The non-debate on Social Security teaches us some things about this country. Like Dwight Eisenhower before him, Reagan has learned that the New Deal is not to be trifled with. The president is a slow learner, but it's finally dawned on him that what makes the New Deal programs so everlastingly popular is that they were, by and large, directed toward the vast middle class. You cannot, on pain of political death, mess with those benefits.

The other lesson, though, is that you can mess with the benefit programs of the Great Society. Those were by and large directed at the poor. These programs can be reduced, abolished, denigrated and mocked. Indeed, Reagan has managed to cut back on food stamps, welfare, legal services and a host of other programs. All it has earned him is the undying enmity of blacks and other minorities -- and a lead in the polls that would be the envy of any politician.

To be sure, there are some differences between the New Deal programs, particularly Social Security, and most Great Society programs. Social Security is considered an insurance program. You pay into it and you get something out. It is widely viewed as a contractual arrangement -- certainly moral, probably legal. Great Society programs, on the other hand, smack of government largess, welfare. They might be deserved, but they're certainly not earned.

Nevertheless, there are other programs directed toward the middle class that are in no way insurance programs. Take government student loans. No one directly contributes to this program. Yet, of all the programs Reagan has trifled with, this one may have cost him the most politically. That's because the middle class in this country is like the proverbial 8-foot- tall gorilla. Don't take away its toys.

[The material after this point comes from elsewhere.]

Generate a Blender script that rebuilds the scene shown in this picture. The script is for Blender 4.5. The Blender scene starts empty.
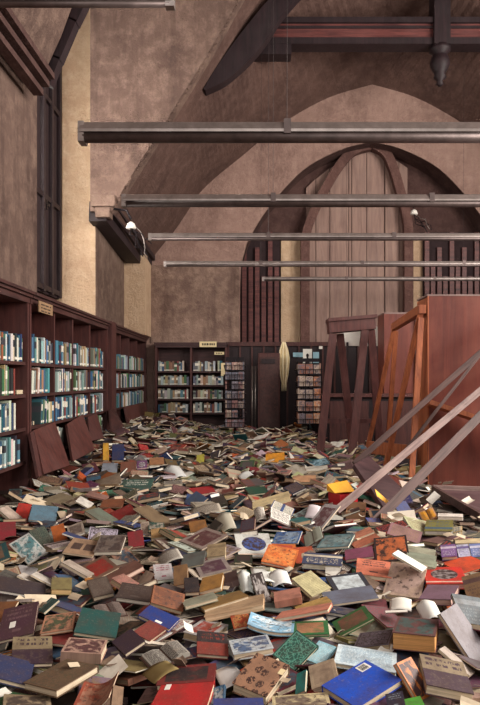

Now Mondale is remembering the lesson all Democrats learn at birth. For a while -- too long, his critics say -- he talked of fairness, listing the Great Society programs Reagan cut. The result was a resounding yawn heard the width and breadth of the nation. As a sleep-inducer, the fairness issue was second only to the deficit. Put the two together and they became a soporific overdose of Rip Van Winkle proportions.

But once Mondale brought up Social Security, and the entire nation raised itself from its stupor. This was not fairness, this was not the deficit, this was something that really mattered -- the continued pampering of the middle class. And Mondale was clever enough not to limit his dire warnings to those already retired or nearly so. He warned about Reagan's alleged long-term intentions -- and the president was quick to extend assurances to virtually, as they say in pro-life circles, the unborn. That's not surprising. The voting habits of the middle-aged and middle-class are not hypothetical. People aged 55 to 74 are nearly twice as likely to vote as those aged 18-29. Buzz-off, Yuppies.

The upshot is that between Social Security ($260 billion), which is inviolable, and the defense budget ($270 billion), which is nearly so, about half the proposed total federal budget for 1985 ($925.4 billion) is beyond debate. Neither candidate will seriously discuss cutting either one -- nor what that means to the poor and the disadvantaged, not to mention the young. Spring has turned to fall and the candidates have turned to Social Security. It is what it is and has always been -- an evergreen.